The Court of Appeal held that the trial judge failed to consider certain statutory provisions that were not brought to his notice before the judgment was entered to justified it dismissal.

The appellant dissatisfied with the decision approached that Supreme Court by way of notice of appeal filed Sept.25, 2006.

The appellant had asked the apex court to decide whether the court of appeal was right in affirming the decision of the trial court in setting aside its judgment entered on undefended list.

It also urged the court to decide whether the court of appeal was competent to “Suo Motu’’ raise and decide that the service on the respondent was improper.

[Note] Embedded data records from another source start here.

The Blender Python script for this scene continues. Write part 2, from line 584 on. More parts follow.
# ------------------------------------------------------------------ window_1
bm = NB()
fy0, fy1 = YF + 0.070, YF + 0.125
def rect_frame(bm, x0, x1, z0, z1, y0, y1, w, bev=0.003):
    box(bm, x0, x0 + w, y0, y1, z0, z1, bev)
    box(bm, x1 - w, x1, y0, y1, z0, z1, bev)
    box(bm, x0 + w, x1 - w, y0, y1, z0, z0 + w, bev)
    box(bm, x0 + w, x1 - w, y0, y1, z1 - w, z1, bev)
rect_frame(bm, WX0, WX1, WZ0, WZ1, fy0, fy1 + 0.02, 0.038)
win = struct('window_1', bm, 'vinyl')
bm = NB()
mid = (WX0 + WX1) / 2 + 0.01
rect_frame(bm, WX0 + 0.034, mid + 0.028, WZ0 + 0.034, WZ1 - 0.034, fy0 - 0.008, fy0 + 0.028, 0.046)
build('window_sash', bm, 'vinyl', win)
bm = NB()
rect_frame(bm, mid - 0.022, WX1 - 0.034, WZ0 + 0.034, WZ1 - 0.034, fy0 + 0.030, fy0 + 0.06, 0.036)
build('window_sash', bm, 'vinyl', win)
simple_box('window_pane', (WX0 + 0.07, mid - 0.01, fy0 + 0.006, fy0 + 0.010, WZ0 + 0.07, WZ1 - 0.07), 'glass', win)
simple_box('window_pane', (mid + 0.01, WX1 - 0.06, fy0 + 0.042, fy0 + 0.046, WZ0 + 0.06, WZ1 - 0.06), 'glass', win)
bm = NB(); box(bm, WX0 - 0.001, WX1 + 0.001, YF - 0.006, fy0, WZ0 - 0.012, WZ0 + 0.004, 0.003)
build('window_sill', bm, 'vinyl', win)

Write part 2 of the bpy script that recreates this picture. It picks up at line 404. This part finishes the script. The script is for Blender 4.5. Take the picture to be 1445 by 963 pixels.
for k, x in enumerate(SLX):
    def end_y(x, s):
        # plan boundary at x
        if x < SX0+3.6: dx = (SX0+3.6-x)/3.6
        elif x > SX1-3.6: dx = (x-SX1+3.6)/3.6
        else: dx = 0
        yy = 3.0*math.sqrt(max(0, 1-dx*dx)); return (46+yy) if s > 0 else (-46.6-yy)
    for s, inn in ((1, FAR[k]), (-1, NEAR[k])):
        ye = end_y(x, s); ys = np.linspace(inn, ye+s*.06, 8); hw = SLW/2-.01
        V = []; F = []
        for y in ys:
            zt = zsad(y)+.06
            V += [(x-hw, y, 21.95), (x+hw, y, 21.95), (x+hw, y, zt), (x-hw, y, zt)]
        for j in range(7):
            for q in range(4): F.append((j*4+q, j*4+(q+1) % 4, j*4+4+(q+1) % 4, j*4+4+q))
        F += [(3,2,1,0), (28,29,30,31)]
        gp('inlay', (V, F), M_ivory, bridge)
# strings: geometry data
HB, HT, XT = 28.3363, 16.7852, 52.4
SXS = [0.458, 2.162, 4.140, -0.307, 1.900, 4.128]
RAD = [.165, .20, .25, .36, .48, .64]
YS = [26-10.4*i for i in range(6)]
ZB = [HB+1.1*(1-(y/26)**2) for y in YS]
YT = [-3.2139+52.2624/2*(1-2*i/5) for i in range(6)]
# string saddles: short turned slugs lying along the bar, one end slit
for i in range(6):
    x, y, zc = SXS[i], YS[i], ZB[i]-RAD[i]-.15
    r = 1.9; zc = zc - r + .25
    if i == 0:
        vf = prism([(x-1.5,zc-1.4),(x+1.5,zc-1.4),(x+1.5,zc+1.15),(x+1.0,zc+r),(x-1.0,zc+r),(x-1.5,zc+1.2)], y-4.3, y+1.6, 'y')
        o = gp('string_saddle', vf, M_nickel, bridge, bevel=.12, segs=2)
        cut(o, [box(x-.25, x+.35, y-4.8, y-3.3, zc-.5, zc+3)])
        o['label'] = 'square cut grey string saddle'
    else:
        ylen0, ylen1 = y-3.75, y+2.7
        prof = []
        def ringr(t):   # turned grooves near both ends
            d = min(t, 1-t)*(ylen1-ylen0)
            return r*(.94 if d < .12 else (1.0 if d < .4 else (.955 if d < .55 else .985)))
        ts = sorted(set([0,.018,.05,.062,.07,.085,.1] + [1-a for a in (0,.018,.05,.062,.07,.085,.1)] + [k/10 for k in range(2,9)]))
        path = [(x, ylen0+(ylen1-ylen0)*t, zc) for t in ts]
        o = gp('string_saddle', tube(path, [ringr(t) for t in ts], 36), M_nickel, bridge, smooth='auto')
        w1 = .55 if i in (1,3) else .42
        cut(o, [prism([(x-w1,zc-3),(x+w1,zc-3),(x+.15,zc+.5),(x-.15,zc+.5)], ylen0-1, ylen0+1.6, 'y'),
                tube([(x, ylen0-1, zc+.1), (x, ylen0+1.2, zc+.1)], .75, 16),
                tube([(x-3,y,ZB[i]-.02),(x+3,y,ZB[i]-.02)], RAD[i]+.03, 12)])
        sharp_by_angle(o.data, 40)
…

Uche, therefore, prayed the court to set aside the decision of the lower courts by upholding the appeal.

In his respondent brief of argument, Mr Ikani Agabi, counsel to NDIC, urged the court to dismiss the appeal on grounds of inconsistency and lacking in merit.

Agabi said that appellant had failed to fulfill a condition precedent to instituting the action, adding that it denied the trial court of jurisdiction to hear the claim under the undefended list procedure.

He argued that the appellant’s nature of claims, especially the claims for interest that was never agreed by the parties also robbed the trial court of jurisdiction to hear the matter under undefended procedure.